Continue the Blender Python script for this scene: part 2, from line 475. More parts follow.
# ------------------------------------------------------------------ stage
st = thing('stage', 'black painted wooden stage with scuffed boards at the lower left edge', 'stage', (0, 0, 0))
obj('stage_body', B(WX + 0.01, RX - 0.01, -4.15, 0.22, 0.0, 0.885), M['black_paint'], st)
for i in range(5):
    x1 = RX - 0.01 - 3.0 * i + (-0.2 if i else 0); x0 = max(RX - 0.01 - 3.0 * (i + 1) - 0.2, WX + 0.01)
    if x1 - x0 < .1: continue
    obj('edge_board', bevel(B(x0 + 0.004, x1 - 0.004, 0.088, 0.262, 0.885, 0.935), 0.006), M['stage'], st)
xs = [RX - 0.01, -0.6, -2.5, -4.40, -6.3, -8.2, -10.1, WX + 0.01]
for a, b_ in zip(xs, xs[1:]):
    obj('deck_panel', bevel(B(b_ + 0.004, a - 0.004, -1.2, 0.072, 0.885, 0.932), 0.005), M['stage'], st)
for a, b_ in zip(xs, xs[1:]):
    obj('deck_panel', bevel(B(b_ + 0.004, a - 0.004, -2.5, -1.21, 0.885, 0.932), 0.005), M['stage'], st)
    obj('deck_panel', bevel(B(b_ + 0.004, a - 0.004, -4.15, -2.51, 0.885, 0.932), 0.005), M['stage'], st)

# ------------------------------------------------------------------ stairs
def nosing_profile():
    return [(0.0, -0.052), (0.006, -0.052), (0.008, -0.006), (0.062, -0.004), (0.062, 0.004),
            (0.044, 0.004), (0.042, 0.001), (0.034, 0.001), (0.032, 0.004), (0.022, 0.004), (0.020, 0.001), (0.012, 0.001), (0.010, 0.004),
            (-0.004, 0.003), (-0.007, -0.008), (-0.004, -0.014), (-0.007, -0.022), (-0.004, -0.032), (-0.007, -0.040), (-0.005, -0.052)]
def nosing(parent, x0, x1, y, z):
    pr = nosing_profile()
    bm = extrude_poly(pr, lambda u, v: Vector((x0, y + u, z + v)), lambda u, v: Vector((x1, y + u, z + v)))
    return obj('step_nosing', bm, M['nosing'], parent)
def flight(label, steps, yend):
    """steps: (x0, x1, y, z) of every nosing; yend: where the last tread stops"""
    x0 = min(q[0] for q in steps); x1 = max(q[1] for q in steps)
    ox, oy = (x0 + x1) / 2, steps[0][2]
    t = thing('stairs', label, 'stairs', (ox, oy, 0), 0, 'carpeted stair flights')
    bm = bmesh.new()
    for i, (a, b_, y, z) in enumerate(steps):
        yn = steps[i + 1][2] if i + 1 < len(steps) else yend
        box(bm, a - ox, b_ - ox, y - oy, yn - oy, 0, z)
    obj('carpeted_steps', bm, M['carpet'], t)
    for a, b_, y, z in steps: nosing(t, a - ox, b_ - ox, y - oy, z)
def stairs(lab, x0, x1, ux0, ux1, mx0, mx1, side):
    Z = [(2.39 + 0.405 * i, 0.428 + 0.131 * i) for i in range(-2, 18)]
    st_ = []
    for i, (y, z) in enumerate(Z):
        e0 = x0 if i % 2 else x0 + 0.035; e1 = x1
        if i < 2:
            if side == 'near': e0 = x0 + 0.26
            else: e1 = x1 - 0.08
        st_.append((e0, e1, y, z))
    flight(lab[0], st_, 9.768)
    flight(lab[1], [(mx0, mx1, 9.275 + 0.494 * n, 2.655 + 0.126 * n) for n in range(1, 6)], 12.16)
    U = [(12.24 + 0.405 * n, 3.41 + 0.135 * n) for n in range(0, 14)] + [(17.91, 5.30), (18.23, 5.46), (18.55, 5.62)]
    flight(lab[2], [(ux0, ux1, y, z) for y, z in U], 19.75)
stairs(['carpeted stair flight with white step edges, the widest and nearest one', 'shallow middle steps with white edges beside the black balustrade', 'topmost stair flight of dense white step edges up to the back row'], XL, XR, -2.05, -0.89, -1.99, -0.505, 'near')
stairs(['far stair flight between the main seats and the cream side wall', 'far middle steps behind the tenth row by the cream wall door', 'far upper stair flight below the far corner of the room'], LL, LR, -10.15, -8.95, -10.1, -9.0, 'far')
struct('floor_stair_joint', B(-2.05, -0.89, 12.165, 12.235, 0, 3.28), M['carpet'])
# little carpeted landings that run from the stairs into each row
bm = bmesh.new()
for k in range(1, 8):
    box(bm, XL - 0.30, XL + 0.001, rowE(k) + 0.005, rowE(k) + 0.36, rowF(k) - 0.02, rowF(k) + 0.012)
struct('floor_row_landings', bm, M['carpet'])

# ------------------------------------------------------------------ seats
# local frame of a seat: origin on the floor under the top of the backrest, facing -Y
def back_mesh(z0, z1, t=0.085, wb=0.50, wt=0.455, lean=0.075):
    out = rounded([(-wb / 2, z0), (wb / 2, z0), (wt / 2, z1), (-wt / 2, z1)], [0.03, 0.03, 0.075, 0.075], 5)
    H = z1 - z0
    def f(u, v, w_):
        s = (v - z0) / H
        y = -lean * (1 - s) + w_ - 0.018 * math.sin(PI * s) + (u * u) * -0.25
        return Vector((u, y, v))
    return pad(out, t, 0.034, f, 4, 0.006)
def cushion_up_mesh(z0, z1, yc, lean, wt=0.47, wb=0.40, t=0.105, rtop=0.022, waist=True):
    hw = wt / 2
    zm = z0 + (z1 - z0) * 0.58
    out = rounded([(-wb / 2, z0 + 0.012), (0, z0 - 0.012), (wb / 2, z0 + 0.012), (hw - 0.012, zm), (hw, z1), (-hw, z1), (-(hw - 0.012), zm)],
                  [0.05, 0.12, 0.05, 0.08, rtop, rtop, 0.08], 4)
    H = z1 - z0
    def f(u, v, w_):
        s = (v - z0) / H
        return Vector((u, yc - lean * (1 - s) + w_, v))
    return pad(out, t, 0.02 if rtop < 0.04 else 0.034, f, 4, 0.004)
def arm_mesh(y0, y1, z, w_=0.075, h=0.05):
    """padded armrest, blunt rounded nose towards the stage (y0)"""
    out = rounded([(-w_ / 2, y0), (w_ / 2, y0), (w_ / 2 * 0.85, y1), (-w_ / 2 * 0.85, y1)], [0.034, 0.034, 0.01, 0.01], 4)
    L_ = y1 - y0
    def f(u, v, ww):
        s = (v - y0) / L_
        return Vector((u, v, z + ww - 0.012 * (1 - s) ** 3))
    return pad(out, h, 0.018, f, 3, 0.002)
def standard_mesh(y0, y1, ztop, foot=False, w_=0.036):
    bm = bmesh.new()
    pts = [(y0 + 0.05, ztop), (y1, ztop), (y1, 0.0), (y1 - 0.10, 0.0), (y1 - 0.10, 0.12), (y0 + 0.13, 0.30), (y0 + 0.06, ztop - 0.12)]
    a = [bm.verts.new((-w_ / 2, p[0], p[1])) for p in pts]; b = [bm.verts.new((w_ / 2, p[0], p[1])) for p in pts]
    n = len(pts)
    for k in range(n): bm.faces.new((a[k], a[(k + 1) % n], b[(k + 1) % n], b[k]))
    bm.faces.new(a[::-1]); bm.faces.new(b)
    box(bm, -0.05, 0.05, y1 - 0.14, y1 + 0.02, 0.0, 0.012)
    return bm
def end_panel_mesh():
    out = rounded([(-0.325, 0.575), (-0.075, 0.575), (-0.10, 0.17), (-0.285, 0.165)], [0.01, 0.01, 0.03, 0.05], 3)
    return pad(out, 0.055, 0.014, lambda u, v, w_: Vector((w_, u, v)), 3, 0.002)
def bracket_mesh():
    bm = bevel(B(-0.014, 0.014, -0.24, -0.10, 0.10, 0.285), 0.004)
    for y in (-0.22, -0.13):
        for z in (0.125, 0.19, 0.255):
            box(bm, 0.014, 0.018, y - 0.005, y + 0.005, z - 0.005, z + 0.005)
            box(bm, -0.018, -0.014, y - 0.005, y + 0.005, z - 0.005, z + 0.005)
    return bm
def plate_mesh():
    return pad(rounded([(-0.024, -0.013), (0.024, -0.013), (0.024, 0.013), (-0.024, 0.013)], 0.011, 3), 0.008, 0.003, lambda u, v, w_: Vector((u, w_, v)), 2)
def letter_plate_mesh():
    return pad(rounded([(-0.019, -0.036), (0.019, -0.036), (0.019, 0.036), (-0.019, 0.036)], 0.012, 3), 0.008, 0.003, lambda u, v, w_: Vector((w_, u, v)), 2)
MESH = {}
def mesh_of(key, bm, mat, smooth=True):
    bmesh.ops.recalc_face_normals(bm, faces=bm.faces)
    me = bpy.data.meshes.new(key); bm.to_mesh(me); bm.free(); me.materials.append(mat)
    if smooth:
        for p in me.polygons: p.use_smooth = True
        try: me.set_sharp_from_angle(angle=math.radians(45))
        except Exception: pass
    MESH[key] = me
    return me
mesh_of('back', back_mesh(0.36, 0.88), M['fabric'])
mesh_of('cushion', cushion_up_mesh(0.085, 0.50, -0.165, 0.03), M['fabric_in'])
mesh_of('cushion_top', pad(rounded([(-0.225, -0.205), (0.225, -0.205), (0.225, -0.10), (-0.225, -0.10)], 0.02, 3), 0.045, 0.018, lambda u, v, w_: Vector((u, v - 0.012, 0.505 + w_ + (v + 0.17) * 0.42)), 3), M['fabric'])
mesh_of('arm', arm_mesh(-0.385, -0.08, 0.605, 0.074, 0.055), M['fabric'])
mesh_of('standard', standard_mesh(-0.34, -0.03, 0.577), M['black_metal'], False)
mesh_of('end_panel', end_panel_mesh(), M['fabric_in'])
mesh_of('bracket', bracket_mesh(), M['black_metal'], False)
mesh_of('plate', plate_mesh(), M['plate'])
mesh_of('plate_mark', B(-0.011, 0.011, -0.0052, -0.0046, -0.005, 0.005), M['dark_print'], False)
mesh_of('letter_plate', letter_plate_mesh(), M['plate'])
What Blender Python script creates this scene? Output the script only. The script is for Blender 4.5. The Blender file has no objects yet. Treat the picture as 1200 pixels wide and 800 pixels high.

-=-=-=-=-

Where does the word "this" appear? Return each line that holds it.

Continue the Blender Python script for this scene: part 2, from line 475. More parts follow.
What Blender Python script creates this scene? Output the script only. The script is for Blender 4.5. The Blender file has no objects yet. Treat the picture as 1200 pixels wide and 800 pixels high.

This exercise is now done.